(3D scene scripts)
— START —

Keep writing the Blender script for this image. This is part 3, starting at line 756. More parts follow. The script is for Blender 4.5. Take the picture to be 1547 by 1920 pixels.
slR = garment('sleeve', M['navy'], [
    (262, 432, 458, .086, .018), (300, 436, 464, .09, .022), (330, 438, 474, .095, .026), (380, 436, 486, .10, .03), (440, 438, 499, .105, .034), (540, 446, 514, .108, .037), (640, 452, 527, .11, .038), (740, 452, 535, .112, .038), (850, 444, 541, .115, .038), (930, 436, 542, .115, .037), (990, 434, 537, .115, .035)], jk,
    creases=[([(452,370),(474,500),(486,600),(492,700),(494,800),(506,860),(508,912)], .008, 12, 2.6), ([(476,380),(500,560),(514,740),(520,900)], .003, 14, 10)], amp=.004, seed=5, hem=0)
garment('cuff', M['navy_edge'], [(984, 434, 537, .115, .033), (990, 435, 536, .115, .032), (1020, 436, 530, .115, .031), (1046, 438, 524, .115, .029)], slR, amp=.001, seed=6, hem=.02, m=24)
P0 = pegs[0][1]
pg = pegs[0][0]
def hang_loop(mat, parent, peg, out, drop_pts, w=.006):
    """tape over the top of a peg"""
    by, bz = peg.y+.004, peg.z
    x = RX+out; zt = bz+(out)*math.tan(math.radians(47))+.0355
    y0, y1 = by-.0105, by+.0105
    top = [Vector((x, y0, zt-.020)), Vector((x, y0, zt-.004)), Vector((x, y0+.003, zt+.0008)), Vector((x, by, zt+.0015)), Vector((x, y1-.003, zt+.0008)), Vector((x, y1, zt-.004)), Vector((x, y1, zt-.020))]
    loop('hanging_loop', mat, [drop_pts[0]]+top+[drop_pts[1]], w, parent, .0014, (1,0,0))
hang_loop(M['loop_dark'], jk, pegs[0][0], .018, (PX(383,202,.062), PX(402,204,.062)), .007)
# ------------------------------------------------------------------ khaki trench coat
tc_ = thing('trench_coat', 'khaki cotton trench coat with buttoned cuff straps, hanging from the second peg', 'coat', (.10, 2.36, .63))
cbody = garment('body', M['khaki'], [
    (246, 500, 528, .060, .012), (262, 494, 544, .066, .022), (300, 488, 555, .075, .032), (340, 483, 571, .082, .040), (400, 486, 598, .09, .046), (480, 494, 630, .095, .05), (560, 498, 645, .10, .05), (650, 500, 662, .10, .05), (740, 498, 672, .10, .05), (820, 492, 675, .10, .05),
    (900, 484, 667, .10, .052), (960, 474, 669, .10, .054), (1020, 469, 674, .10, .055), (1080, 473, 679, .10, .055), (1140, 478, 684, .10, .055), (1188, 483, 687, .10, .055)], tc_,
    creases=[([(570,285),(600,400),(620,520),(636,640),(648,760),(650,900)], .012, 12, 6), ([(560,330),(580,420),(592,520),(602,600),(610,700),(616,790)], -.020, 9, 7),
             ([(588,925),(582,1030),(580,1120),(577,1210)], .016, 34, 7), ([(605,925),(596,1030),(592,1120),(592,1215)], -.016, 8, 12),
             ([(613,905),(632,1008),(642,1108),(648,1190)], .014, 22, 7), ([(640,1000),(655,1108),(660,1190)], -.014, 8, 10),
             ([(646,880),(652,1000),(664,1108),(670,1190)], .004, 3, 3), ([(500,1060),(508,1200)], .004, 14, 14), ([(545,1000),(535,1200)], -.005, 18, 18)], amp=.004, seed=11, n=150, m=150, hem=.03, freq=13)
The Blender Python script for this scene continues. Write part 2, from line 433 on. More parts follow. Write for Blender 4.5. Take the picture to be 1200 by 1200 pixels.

— END —

* WORK TO COMPLETE
Each line above is to be repeated exactly.

* OUTPUT OF THE TASK
Keep writing the Blender script for this image. This is part 3, starting at line 756. More parts follow. The script is for Blender 4.5. Take the picture to be 1547 by 1920 pixels.
slR = garment('sleeve', M['navy'], [
    (262, 432, 458, .086, .018), (300, 436, 464, .09, .022), (330, 438, 474, .095, .026), (380, 436, 486, .10, .03), (440, 438, 499, .105, .034), (540, 446, 514, .108, .037), (640, 452, 527, .11, .038), (740, 452, 535, .112, .038), (850, 444, 541, .115, .038), (930, 436, 542, .115, .037), (990, 434, 537, .115, .035)], jk,
    creases=[([(452,370),(474,500),(486,600),(492,700),(494,800),(506,860),(508,912)], .008, 12, 2.6), ([(476,380),(500,560),(514,740),(520,900)], .003, 14, 10)], amp=.004, seed=5, hem=0)
garment('cuff', M['navy_edge'], [(984, 434, 537, .115, .033), (990, 435, 536, .115, .032), (1020, 436, 530, .115, .031), (1046, 438, 524, .115, .029)], slR, amp=.001, seed=6, hem=.02, m=24)
P0 = pegs[0][1]
pg = pegs[0][0]
def hang_loop(mat, parent, peg, out, drop_pts, w=.006):
    """tape over the top of a peg"""
    by, bz = peg.y+.004, peg.z
    x = RX+out; zt = bz+(out)*math.tan(math.radians(47))+.0355
    y0, y1 = by-.0105, by+.0105
    top = [Vector((x, y0, zt-.020)), Vector((x, y0, zt-.004)), Vector((x, y0+.003, zt+.0008)), Vector((x, by, zt+.0015)), Vector((x, y1-.003, zt+.0008)), Vector((x, y1, zt-.004)), Vector((x, y1, zt-.020))]
    loop('hanging_loop', mat, [drop_pts[0]]+top+[drop_pts[1]], w, parent, .0014, (1,0,0))
hang_loop(M['loop_dark'], jk, pegs[0][0], .018, (PX(383,202,.062), PX(402,204,.062)), .007)
# ------------------------------------------------------------------ khaki trench coat
tc_ = thing('trench_coat', 'khaki cotton trench coat with buttoned cuff straps, hanging from the second peg', 'coat', (.10, 2.36, .63))
cbody = garment('body', M['khaki'], [
    (246, 500, 528, .060, .012), (262, 494, 544, .066, .022), (300, 488, 555, .075, .032), (340, 483, 571, .082, .040), (400, 486, 598, .09, .046), (480, 494, 630, .095, .05), (560, 498, 645, .10, .05), (650, 500, 662, .10, .05), (740, 498, 672, .10, .05), (820, 492, 675, .10, .05),
    (900, 484, 667, .10, .052), (960, 474, 669, .10, .054), (1020, 469, 674, .10, .055), (1080, 473, 679, .10, .055), (1140, 478, 684, .10, .055), (1188, 483, 687, .10, .055)], tc_,
    creases=[([(570,285),(600,400),(620,520),(636,640),(648,760),(650,900)], .012, 12, 6), ([(560,330),(580,420),(592,520),(602,600),(610,700),(616,790)], -.020, 9, 7),
             ([(588,925),(582,1030),(580,1120),(577,1210)], .016, 34, 7), ([(605,925),(596,1030),(592,1120),(592,1215)], -.016, 8, 12),
             ([(613,905),(632,1008),(642,1108),(648,1190)], .014, 22, 7), ([(640,1000),(655,1108),(660,1190)], -.014, 8, 10),
             ([(646,880),(652,1000),(664,1108),(670,1190)], .004, 3, 3), ([(500,1060),(508,1200)], .004, 14, 14), ([(545,1000),(535,1200)], -.005, 18, 18)], amp=.004, seed=11, n=150, m=150, hem=.03, freq=13)
The Blender Python script for this scene continues. Write part 2, from line 433 on. More parts follow. Write for Blender 4.5. Take the picture to be 1200 by 1200 pixels.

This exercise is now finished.